Pemimpin agama pun harus menunjukkan teladan dalam menegakkan nilai-nilai kebaikan. Para tokoh agama dengan ilmu agamanya yang kental jangan larut dalam pesona kebenaran semu karena tingginya hasrat kuasa, kepentingan, dan pesona inderawi. Melarang orang lain mempermainkan dan mempolitisasi Tuhan, Nabi, dan kitab suci malah diri sendiri melakukan hal sama demi kepentingan sesaat. Sama-sama menjual agama dengan harga termurah, samanan qalila.
Mati kesadaran
Para pemimpin bajik biasanya bertumpu pada kebenaran nurani, selain rasionalitas yang jernih dan cerdas. Nabi mengajarkan agar bertanya pada nurani ketika diri bimbang antara benar dan salah. Hati itu biasanya bening, tak bisa dibohongi. Meski lidah berkata benar dan baik, tetapi hati tak pernah dusta manakala yang terjadi sesungguhnya salah dan buruk. Allah menciptakan hati autentik atau qalbu salim senapas dengan pikiran jernih, yang sama-sama jujur menyuarakan kebenaran dan kebaikan sejati dari Dzat Ilahi.
Namun, biasanya suara hati dan pikiran hati yang jernih sering dikalahkan oleh hawa nafsu yang membara. Nafsu duniawai atau inderawi yang haus akan kedigdayaan ego diri, harta atau materi, dan tahta yang membara melebihi takaran. Pesona duniawi yang satu ini tak kenal agama, suku, ras, dan golongan. Kalangan agama pun bisa terjangkiti, bahkan dengan sumir maupun terbuka dengan menggunakan dalil kitab suci, nabi, dan Tuhan yang boleh jadi jauh lebih “khusyuk” ketimbang orang sekuler karena mengalami “sakralisasi”.
Ulah ugal-ugalan orang “sekuler” maupun “beriman” yang mematikan suara hati yang jernih sama hasilnya, melahirkan kegaduhan hidup bersama. Mereka biasanya muka badak di jalan salah dengan keyakinan tinggi merasa berada paling benar. Bedanya yang satu memakai nalar verbal yang tampak cerdas di permukaan tetapi sesungguhnya mengecoh kebenaran. Satunya lagi berbingkai dalil agama yang kental ditunjang retorika indah dalam alfabeta “kesucian” yang semu dan memetikan kebenaran hakiki. Menjadi pemimpin kaum beriman malah kasar hati dan mengecoh umat.

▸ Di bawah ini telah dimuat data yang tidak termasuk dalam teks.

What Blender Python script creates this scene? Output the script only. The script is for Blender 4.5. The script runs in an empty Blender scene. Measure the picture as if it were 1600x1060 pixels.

Dibalut hawa nafsu sesaat, tidak jarang pikiran verbal menyesatkan pikiran dan tindakan jernih yang bersarang di hati. Meras berada dalam bungkai jiwa berpikir merdeka, yang mencuat malahan pilihan kerdil. Bertahan dalam kebenaran absurd, yang mewujud justru keangkuhan diri. Merasa menjadi insan cendekia atau ulama yang jumawa, tetapi ujaran dan hasil tindakannya kerdil menyalahi kebenaran dan kebajikan yang sublim. Mereka gampang berpandangan ekstrem, padahal Tuhan mengingatkan bahwa ciri ulil-albab dan orang yang memperoleh hidayah ialah “yang mendengar setiap pendapat lalu mengikuti mana yang terbaik di antaranya” (QS Az-Zumar: 18).
Nalar verbal berbalut nafsu sesaat seringkali mengicuh. Asal kontroversial dan menyempal dari arus umum disebut maju dan melintasi. Tidak pernah dipersoalkan substansi dan hakikat ujarannya. Sudah tahu salah tetap dijalani dan didukung karena yang ada di pikiran adalah kalkulasi-kalkulasi kegunaan yang sarat kepentingan. Kebenaran hanya dilihat dari luar secara verbal, tak pernah diselami hingga ke lubuk terdalam yang hakiki.
Dunia hanya dicanda dengan nalar syariat yang kering, tanpa masuk ke lubuk hakikat dan makrifat untuk menguak apa yang sebenarnya terjadi! Karena matahati tertutup hawa nafsu dan nalar verbal yang mengecoh, maka yang tampil adalah sosok-sosok bebal diri yang mati kesadaran ruhaninya. Mereka merasa digdaya atas nama apapun, lalu tebal muka dan tak mau diberi peringatan berbuah kebenaran dan kebaikan yang utama.
Mereka tumpul akal dan ruhaninya dalam membaca tanda-tanda zaman yang diisyaratkan Tuhan. Semua baru tersentak setelah apa yang terjadi sungguh mengejutkan dan di luar perkiraan, bahwa takdir Allah menentukan jalannya sendiri (QS Al-Hadid: 22): bahwa tidak ada suatu kejadian apapun yang menimpamu kecuali atas ketentuan-Nya, dan bagi Allah semuanya mudah!